Thanks you very much from this side of the globe. I cna make use of the information this time when our school inundergoing some difficulties in financial and human resources brought about by decline in enrollment.
But I cant help thinking as I read this excerpt that the internal sabotage of strategy is a no-brainer!. Anyone who has worked long enough in the consulting field will know no matter how well you develop the strategy the problem remains that business leader(s) will find away to obstruct it or destroy it.
The success or failure of a strategy is not dependent on the strength of the strategy but on the ability of the CEO/Chair/MD to own the idea and to sell it no holds barred to his supporters and detractors over the longer period.
This happens so often that maybe WE (the architects of Strategy) need to rethink the whole concept and find a way to avoid this happening. Maybe we are out of step with our clients needs??
1. Mr. Porter's definition of strategy fails to include an essential financial constraint. When he talks about strategy as "a unique configuration of activities that deliver value," he should add this: ". . .deliver value but retain enough of the value created to exceed the firm's weighted average cost of capital." There value creation, and then there's value retention.

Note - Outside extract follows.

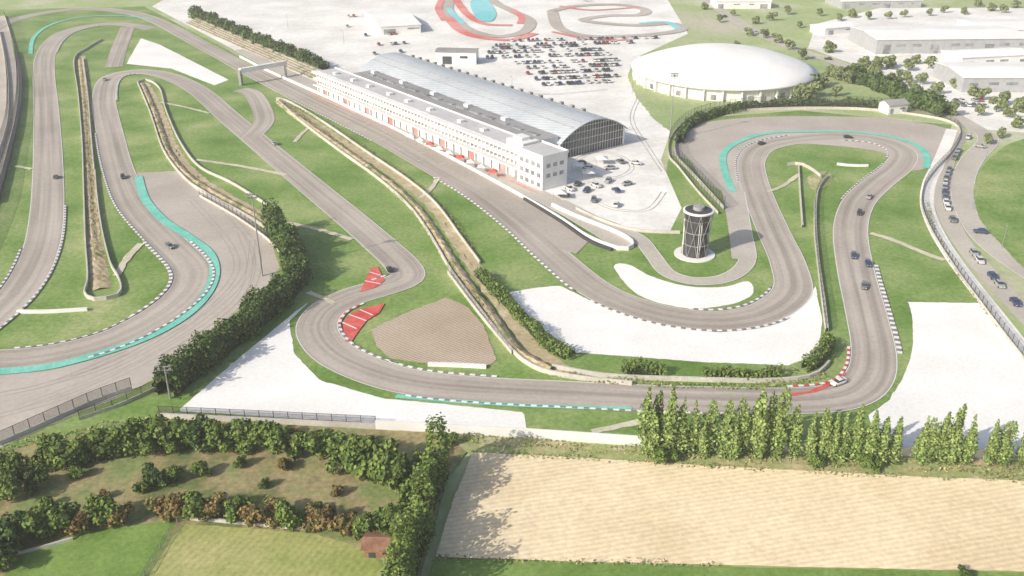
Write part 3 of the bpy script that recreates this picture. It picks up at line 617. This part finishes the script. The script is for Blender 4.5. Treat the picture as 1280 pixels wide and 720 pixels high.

2. I wish that he had brought up the subject of 'strategic groups.' His 1980 book devotes a long chapter to them. His 1977 QJE paper with Prof. Caves is a world-beater. Most of us work for or with middle-market companies. In that market, the industry-analysis slice really matters. And it matters because, in most competitive domains, the 'industry' isn't that at all: it's a 'strategic group.' Federal Trade Commission data show clearly that the local and regional underpinning of a specific industry structure differs markedly from that of a given industry as a whole. That is why, in most of our work, the 'industry analysis' is done on the strategic group, rather than the industry itself. The process is exactly the same in either case. We use the phrase 'competitive domain' to include both an industry and its constituent 'strategic groups'.